WHAT THE TASK ASKS: Your task is to retype, word for word, the lines from the start of the data through the line holding "bpy.context.scene.camera = cam". Do not include the pictures.

________________________

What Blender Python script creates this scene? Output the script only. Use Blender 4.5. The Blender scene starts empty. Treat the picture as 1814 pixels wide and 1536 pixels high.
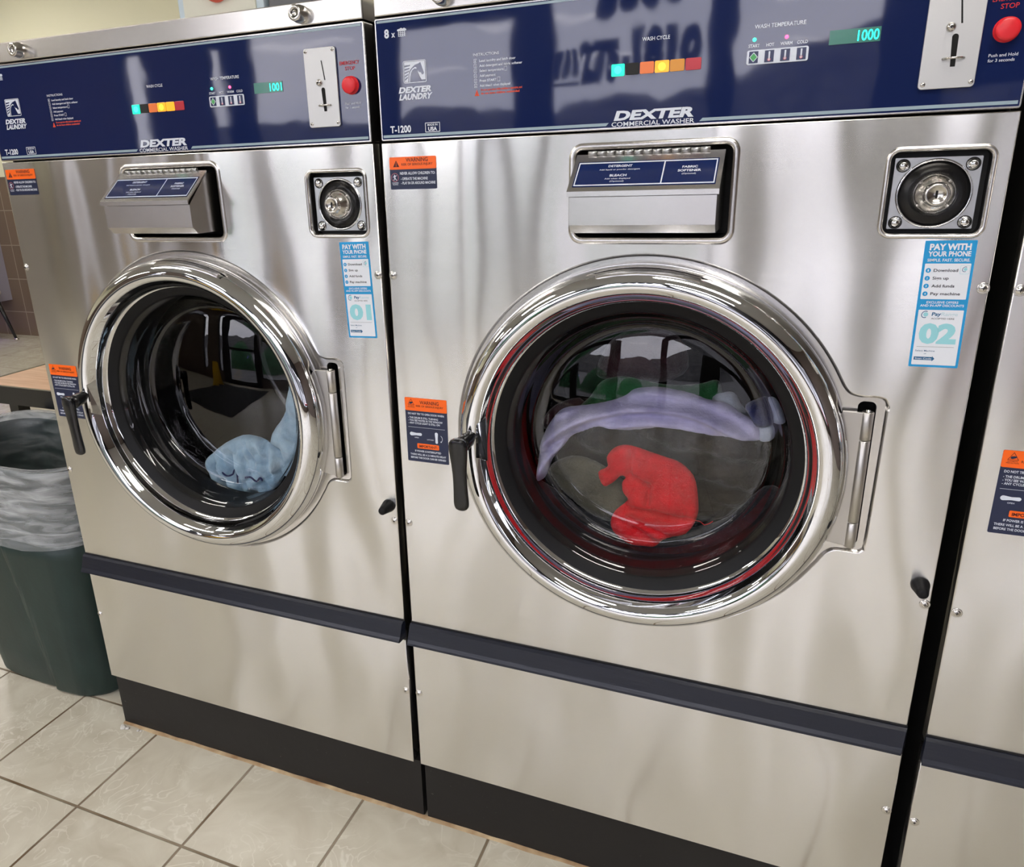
import bpy, math, random
from mathutils import Vector, Matrix, noise
from mathutils.geometry import tessellate_polygon
random.seed(7)
C = bpy.context.scene.collection
PI = math.pi

# ------------------------------------------------------------------ camera
F_PX = 1349.41
cam_d = bpy.data.cameras.new('camera')
cam = bpy.data.objects.new('camera', cam_d); C.objects.link(cam)
cam_d.sensor_fit = 'HORIZONTAL'; cam_d.sensor_width = 36.0
cam_d.lens = F_PX / 1814 * 36
cam_d.shift_x = 91.96 / 1814; cam_d.shift_y = -17.2 / 1814
cam_d.clip_start = 0.02; cam_d.clip_end = 400
R = ((0.92262, 0.38416, -0.03445), (0.09247, -0.30695, -0.94722), (-0.37446, 0.87074, -0.31872))
M = Matrix(((R[0][0], -R[1][0], -R[2][0], 1.4838), (R[0][1], -R[1][1], -R[2][1], -1.1492),
            (R[0][2], -R[1][2], -R[2][2], 1.3415), (0, 0, 0, 1)))
cam.matrix_world = M
bpy.context.scene.camera = cam

# ------------------------------------------------------------------ view + world (overcast sky)
sc = bpy.context.scene
sc.view_settings.view_transform = 'Standard'; sc.view_settings.look = 'None'
sc.view_settings.exposure = 0.12; sc.view_settings.gamma = 1; sc.view_settings.use_curve_mapping = False
w = bpy.data.worlds.new('overcast_sky'); sc.world = w; w.use_nodes = True
nt = w.node_tree; nt.nodes.clear()
wo = nt.nodes.new('ShaderNodeOutputWorld'); bg = nt.nodes.new('ShaderNodeBackground')
tc = nt.nodes.new('ShaderNodeTexCoord'); mp = nt.nodes.new('ShaderNodeMapping'); ns = nt.nodes.new('ShaderNodeTexNoise')
cr = nt.nodes.new('ShaderNodeValToRGB')
mp.inputs['Scale'].default_value = (1.2, 1.2, 4.5); ns.inputs['Scale'].default_value = 2.0; ns.inputs['Detail'].default_value = 5
cr.color_ramp.elements[0].position = .3; cr.color_ramp.elements[0].color = (.68, .69, .80, 1)
cr.color_ramp.elements[1].position = .75; cr.color_ramp.elements[1].color = (.99, .96, 1.0, 1)
nt.links.new(tc.outputs['Generated'], mp.inputs['Vector']); nt.links.new(mp.outputs[0], ns.inputs['Vector'])
nt.links.new(ns.outputs['Fac'], cr.inputs['Fac']); nt.links.new(cr.outputs[0], bg.inputs['Color'])
bg.inputs['Strength'].default_value = 6.5
nt.links.new(bg.outputs[0], wo.inputs['Surface'])
LAMP_STRENGTH = 20.0          # ceiling lamp diffusers (built further down)
CEIL = 2.85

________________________

THE OUTPUT:
What Blender Python script creates this scene? Output the script only. Use Blender 4.5. The Blender scene starts empty. Treat the picture as 1814 pixels wide and 1536 pixels high.
import bpy, math, random
from mathutils import Vector, Matrix, noise
from mathutils.geometry import tessellate_polygon
random.seed(7)
C = bpy.context.scene.collection
PI = math.pi

# ------------------------------------------------------------------ camera
F_PX = 1349.41
cam_d = bpy.data.cameras.new('camera')
cam = bpy.data.objects.new('camera', cam_d); C.objects.link(cam)
cam_d.sensor_fit = 'HORIZONTAL'; cam_d.sensor_width = 36.0
cam_d.lens = F_PX / 1814 * 36
cam_d.shift_x = 91.96 / 1814; cam_d.shift_y = -17.2 / 1814
cam_d.clip_start = 0.02; cam_d.clip_end = 400
R = ((0.92262, 0.38416, -0.03445), (0.09247, -0.30695, -0.94722), (-0.37446, 0.87074, -0.31872))
M = Matrix(((R[0][0], -R[1][0], -R[2][0], 1.4838), (R[0][1], -R[1][1], -R[2][1], -1.1492),
            (R[0][2], -R[1][2], -R[2][2], 1.3415), (0, 0, 0, 1)))
cam.matrix_world = M
bpy.context.scene.camera = cam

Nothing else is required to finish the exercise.